At the other end of the spectrum is what I call "gold-plated" code. This is over-engineered, or just overly aesthetically pleasing for a practical and utilitarian tool that will eventually be replaced. It's code that was written to satisfy the perfectionist impulses of the author (we all have these), rather than to add business value.

In the middle is pragmatic, utilitarian code. The level of quality required to be in the sweet spot of course depends on the audience and longevity of the code in question. A language stdlib should be much higher quality in many dimensions than a startup's prototype. So shitty library code might look nicer than gold-plated startup code. It's all relative to your use-case.

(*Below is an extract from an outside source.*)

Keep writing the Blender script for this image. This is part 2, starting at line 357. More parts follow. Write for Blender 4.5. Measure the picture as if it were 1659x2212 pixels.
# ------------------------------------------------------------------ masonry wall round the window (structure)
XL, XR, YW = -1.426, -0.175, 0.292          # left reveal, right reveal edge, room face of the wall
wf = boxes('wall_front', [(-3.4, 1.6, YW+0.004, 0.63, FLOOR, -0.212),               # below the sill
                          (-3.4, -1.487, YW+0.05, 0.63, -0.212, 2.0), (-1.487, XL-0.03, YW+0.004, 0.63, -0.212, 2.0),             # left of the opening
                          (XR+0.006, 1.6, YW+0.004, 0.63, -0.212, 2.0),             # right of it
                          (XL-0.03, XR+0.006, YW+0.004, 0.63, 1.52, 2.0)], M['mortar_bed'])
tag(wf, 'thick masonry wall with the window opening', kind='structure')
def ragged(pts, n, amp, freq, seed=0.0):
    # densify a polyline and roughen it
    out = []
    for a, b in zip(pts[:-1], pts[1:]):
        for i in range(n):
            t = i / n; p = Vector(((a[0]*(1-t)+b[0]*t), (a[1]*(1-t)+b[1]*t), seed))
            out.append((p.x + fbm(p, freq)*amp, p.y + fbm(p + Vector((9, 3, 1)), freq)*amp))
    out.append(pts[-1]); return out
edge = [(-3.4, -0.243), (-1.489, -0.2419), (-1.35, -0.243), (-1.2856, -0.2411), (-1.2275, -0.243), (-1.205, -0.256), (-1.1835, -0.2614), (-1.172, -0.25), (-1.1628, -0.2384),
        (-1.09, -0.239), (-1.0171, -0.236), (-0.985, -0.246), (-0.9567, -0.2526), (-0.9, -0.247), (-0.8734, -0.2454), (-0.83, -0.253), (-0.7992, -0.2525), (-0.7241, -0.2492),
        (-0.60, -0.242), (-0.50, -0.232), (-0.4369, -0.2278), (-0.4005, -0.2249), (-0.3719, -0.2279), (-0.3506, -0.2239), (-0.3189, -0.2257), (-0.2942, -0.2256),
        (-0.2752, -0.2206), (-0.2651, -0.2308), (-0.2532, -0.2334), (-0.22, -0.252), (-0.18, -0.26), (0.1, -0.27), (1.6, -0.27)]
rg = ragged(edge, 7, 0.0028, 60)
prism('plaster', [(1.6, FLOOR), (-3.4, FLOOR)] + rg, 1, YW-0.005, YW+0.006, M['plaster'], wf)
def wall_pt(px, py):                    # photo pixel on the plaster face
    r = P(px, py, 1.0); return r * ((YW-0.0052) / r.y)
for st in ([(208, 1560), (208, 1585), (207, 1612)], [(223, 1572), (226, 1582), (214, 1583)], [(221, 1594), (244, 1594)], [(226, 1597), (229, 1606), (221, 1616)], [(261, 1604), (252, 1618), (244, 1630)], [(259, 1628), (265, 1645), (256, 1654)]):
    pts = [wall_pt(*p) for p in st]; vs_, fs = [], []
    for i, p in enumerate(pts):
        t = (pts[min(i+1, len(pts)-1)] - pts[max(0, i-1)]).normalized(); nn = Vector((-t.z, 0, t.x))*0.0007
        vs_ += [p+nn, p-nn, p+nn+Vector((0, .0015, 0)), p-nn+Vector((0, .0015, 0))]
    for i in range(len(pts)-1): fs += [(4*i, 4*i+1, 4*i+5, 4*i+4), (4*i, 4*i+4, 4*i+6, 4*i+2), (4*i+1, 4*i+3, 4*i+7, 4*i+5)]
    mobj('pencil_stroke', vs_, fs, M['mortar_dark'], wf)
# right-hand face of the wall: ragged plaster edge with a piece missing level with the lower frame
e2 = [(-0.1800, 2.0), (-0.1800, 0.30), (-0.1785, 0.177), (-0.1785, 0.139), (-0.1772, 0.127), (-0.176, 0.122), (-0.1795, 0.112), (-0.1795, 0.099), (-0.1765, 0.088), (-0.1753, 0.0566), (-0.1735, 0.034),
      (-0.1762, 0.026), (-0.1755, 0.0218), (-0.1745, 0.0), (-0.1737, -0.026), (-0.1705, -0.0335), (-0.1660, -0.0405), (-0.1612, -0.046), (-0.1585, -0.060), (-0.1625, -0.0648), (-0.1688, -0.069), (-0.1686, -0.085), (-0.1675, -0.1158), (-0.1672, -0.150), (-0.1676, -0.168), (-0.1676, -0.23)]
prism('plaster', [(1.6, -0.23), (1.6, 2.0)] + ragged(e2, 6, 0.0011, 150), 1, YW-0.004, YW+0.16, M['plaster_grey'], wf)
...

In other words, as with about 50% of such thought-pieces that get posted here, I can summarize my objection as "don't give unidirectional advice when you're optimizing a U-shaped error function". You can err by making your code too polished and not polished enough. For a given startup, it might be that the most common error is to gold-plate, and so the advice "make it shittier" is right most of the time. But you're missing the underlying principle if you think that's the right advice all the time.

1 comments

> "don't give unidirectional advice when you're optimizing a U-shaped error function"

I like it. Seems broadly applicable to any kind of advice-giving.